JOB:
Write each line of the material exactly as given, from the top through the line that contains "COL = sc.collection", and omit all pictures.

PROVIDED MATERIAL:
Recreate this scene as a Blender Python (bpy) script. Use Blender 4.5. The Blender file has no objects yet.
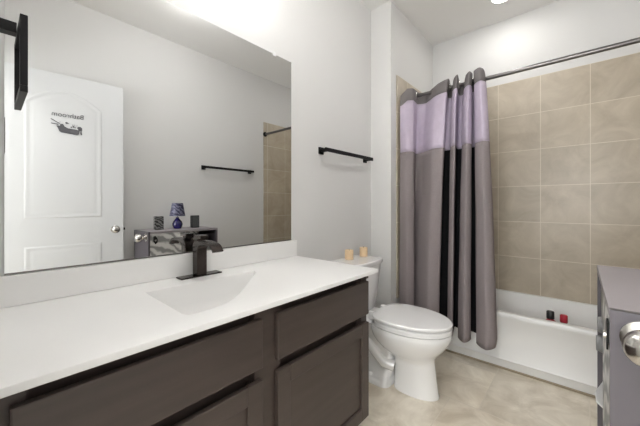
import bpy, bmesh, math, random
from mathutils import Vector, Matrix
random.seed(4)
PI = math.pi
sc = bpy.context.scene
COL = sc.collection

# ---------------------------------------------------------------- camera
CX, CH = 1.315, 1.13
cam_d = bpy.data.cameras.new('camera'); cam = bpy.data.objects.new('camera', cam_d); COL.objects.link(cam)
cam.location = (CX, 0, CH); cam.rotation_euler = (PI/2, 0, math.radians(41.4))
cam_d.sensor_width = 36; cam_d.lens = 295/640*36; cam_d.shift_y = -8.2/640; cam_d.clip_start = 0.02
sc.camera = cam

# ---------------------------------------------------------------- world, lights, exposure
w = bpy.data.worlds.new('world'); sc.world = w; w.use_nodes = True
w.node_tree.nodes['Background'].inputs[0].default_value = (.9, .93, 1, 1)
w.node_tree.nodes['Background'].inputs[1].default_value = 0.3
sc.view_settings.view_transform = 'Standard'; sc.view_settings.look = 'None'
sc.view_settings.gamma = 1; sc.view_settings.use_curve_mapping = False
sc.view_settings.exposure = 1.36
sc.cycles.diffuse_bounces = 8; sc.cycles.max_bounces = 14
VANITY_L, TUB_W, HALL_FILL_W, ROOM_L, WIN_FILL_W = 12.0, .7, 10.0, 25.0, 8.5

def light(name, kind, loc, power, col=(1, 1, 1), size=.1, rot=(0, 0, 0), spot=None):
    d = bpy.data.lights.new(name, kind); d.energy = power; d.color = col
    if kind == 'AREA': d.shape = 'DISK'; d.size = size
    else: d.shadow_soft_size = size
    if spot: d.spot_size = spot; d.spot_blend = .6
    o = bpy.data.objects.new(name, d); COL.objects.link(o); o.location = loc; o.rotation_euler = rot
    return o

# ---------------------------------------------------------------- materials
def mat(name, col, rough=.5, metal=0, var=0, scale=8, bump=0, bscale=60, spec=.5, coat=0, trans=0, stretch=None, col2=None, emit=0):
    m = bpy.data.materials.new(name); m.use_nodes = True
    nt = m.node_tree; b = nt.nodes['Principled BSDF']
    b.inputs['Base Color'].default_value = (*col, 1); b.inputs['Roughness'].default_value = rough
    b.inputs['Metallic'].default_value = metal; b.inputs['Specular IOR Level'].default_value = spec
    b.inputs['Coat Weight'].default_value = coat; b.inputs['Transmission Weight'].default_value = trans
    if emit:
        b.inputs['Emission Color'].default_value = (*col, 1); b.inputs['Emission Strength'].default_value = emit
    tc = nt.nodes.new('ShaderNodeTexCoord'); mp = nt.nodes.new('ShaderNodeMapping')
    nt.links.new(tc.outputs['Object'], mp.inputs[0])
    if stretch: mp.inputs['Scale'].default_value = stretch
    if var or col2:
        n = nt.nodes.new('ShaderNodeTexNoise'); n.inputs['Scale'].default_value = scale; n.inputs['Detail'].default_value = 5
        nt.links.new(mp.outputs[0], n.inputs['Vector'])
        r = nt.nodes.new('ShaderNodeValToRGB')
        c2 = col2 or tuple(min(1, c*(1+var)) for c in col); c1 = col if col2 else tuple(c*(1-var) for c in col)
        r.color_ramp.elements[0].color = (*c1, 1); r.color_ramp.elements[1].color = (*c2, 1)
        r.color_ramp.elements[0].position = .3; r.color_ramp.elements[1].position = .7
        nt.links.new(n.outputs[0], r.inputs[0]); nt.links.new(r.outputs[0], b.inputs['Base Color'])
    if bump:
        n2 = nt.nodes.new('ShaderNodeTexNoise'); n2.inputs['Scale'].default_value = bscale; n2.inputs['Detail'].default_value = 3
        nt.links.new(mp.outputs[0], n2.inputs['Vector'])
        bp = nt.nodes.new('ShaderNodeBump'); bp.inputs['Strength'].default_value = bump; bp.inputs['Distance'].default_value = .002
        nt.links.new(n2.outputs[0], bp.inputs['Height']); nt.links.new(bp.outputs[0], b.inputs['Normal'])
    return m

M = {}
M['wall'] = mat('wall_paint', (.70, .698, .69), .75, bump=.25, bscale=90, spec=.2)
M['ceil'] = mat('ceiling_paint', (.84, .835, .825), .9, bump=.3, bscale=70, spec=.1)
M['trim'] = mat('trim_paint', (.78, .78, .77), .4)
M['door'] = mat('door_paint', (.68, .69, .70), .45)
M['porc'] = mat('porcelain', (.87, .87, .87), .08, coat=.5)
M['tub'] = mat('tub_acrylic', (.80, .80, .79), .38, spec=.35)
M['top'] = mat('cultured_marble', (.83, .825, .815), .3, var=.01, scale=3)
M['cab'] = mat('espresso_wood', (.062, .046, .040), .42, var=.13, scale=5, stretch=(1, .6, 7), bump=.08, bscale=40)
M['cabdark'] = mat('cabinet_inside', (.03, .022, .02), .6)
M['bronze'] = mat('oil_rubbed_bronze', (.055, .044, .040), .26, metal=.85, var=.15, scale=30)
M['black'] = mat('matte_black_metal', (.006, .006, .0065), .45, spec=.25)
M['chrome'] = mat('brushed_chrome', (.62, .60, .57), .18, metal=1)
M['rod'] = mat('rod_steel', (.20, .19, .185), .3, metal=1)
M['mirror'] = mat('mirror_silver', (.74, .745, .74), .0, metal=1)
M['medge'] = mat('mirror_edge', (.35, .38, .36), .3)
M['clip'] = mat('clear_plastic', (.8, .8, .8), .2)
M['drape'] = mat('grey_drape_fabric', (.27, .235, .24), .8, var=.06, scale=200, bump=.5, bscale=500, spec=.15)
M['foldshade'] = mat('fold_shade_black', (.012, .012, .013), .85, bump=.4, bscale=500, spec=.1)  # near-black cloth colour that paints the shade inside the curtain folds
M['header'] = mat('header_band_fabric', (.19, .175, .175), .8, bump=.4, bscale=500, spec=.15)
M['sheer'] = mat('lavender_satin', (.50, .435, .535), .5, var=.05, scale=20, spec=.4)
M['wax'] = mat('cream_wax', (.78, .58, .36), .5, var=.06, scale=20)
M['wick'] = mat('wick', (.05, .04, .03), .9)
M['dgrey'] = mat('grey_lacquer', (.095, .086, .098), .38, var=.05, scale=2)
M['dtop'] = mat('grey_lacquer_top', (.30, .275, .29), .42, var=.04, scale=3)
M['dedge'] = mat('dark_edge_banding', (.06, .055, .06), .4)
M['red'] = mat('red_plastic', (.42, .02, .04), .3)
M['bottleblk'] = mat('black_bottle_plastic', (.015, .015, .017), .3)
M['blue'] = mat('blue_glazed_ceramic', (.012, .008, .10), .12, coat=.6)
M['towel'] = mat('grey_towel', (.20, .20, .20), .9, bump=1, bscale=150, var=.15, scale=40)
M['paper'] = mat('white_paper', (.75, .75, .74), .7)
M['decal'] = mat('grey_vinyl_decal', (.10, .10, .11), .5)
M['grille'] = mat('dark_grey_weave', (.07, .075, .075), .6, var=.2, scale=80)
M['caulk'] = mat('tan_caulk', (.34, .28, .20), .7)
M['glassw'] = mat('lit_globe_glass', (1, .985, .96), .4, emit=VANITY_L)
M['dome'] = mat('lit_dome_glass', (1, .99, .975), .4, emit=ROOM_L)
M['led'] = mat('led_lens', (1, .98, .95), .4, emit=12.0)
M['darkwall'] = mat('hall_paint', (.75, .74, .72), .8)
M['fillpane'] = mat('added_window_fill', (.95, .98, 1), .3, emit=1.5)  # glowing pane of the added fill window

def swirl(name, c1, c2, scale=9, dist=6, metal=.3, rough=.3, stretch=(1, 1, 1)):
    m = bpy.data.materials.new(name); m.use_nodes = True; nt = m.node_tree; b = nt.nodes['Principled BSDF']
    tc = nt.nodes.new('ShaderNodeTexCoord'); mp = nt.nodes.new('ShaderNodeMapping'); mp.inputs['Scale'].default_value = stretch
    mp.inputs['Rotation'].default_value = (.5, 0, 0)
    wv = nt.nodes.new('ShaderNodeTexWave'); wv.bands_direction = 'Z'
    wv.inputs['Scale'].default_value = scale; wv.inputs['Distortion'].default_value = dist; wv.inputs['Detail'].default_value = 3; wv.inputs['Detail Scale'].default_value = 1.2
    r = nt.nodes.new('ShaderNodeValToRGB'); r.color_ramp.elements[0].color = (*c1, 1); r.color_ramp.elements[1].color = (*c2, 1)
    r.color_ramp.elements[0].position = .15; r.color_ramp.elements[1].position = .8
    nt.links.new(tc.outputs['Object'], mp.inputs[0]); nt.links.new(mp.outputs[0], wv.inputs['Vector'])
    nt.links.new(wv.outputs[0], r.inputs[0]); nt.links.new(r.outputs[0], b.inputs['Base Color'])
    b.inputs['Metallic'].default_value = metal; b.inputs['Roughness'].default_value = rough
    return m
M['marble'] = swirl('silver_marbled_film', (.24, .24, .235), (.62, .61, .59), 5, 9, 0, .45)
M['marbled'] = swirl('dark_marbled_film', (.05, .05, .05), (.22, .22, .21), 9, 7)
M['zebra'] = swirl('black_silver_stripe', (.01, .01, .01), (.22, .22, .22), 14, 10, .2, .3)
M['shade'] = swirl('blue_silver_brocade', (.012, .012, .05), (.18, .18, .26), 12, 14, .1, .5)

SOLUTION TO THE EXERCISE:
Recreate this scene as a Blender Python (bpy) script. Use Blender 4.5. The Blender file has no objects yet.
import bpy, bmesh, math, random
from mathutils import Vector, Matrix
random.seed(4)
PI = math.pi
sc = bpy.context.scene
COL = sc.collection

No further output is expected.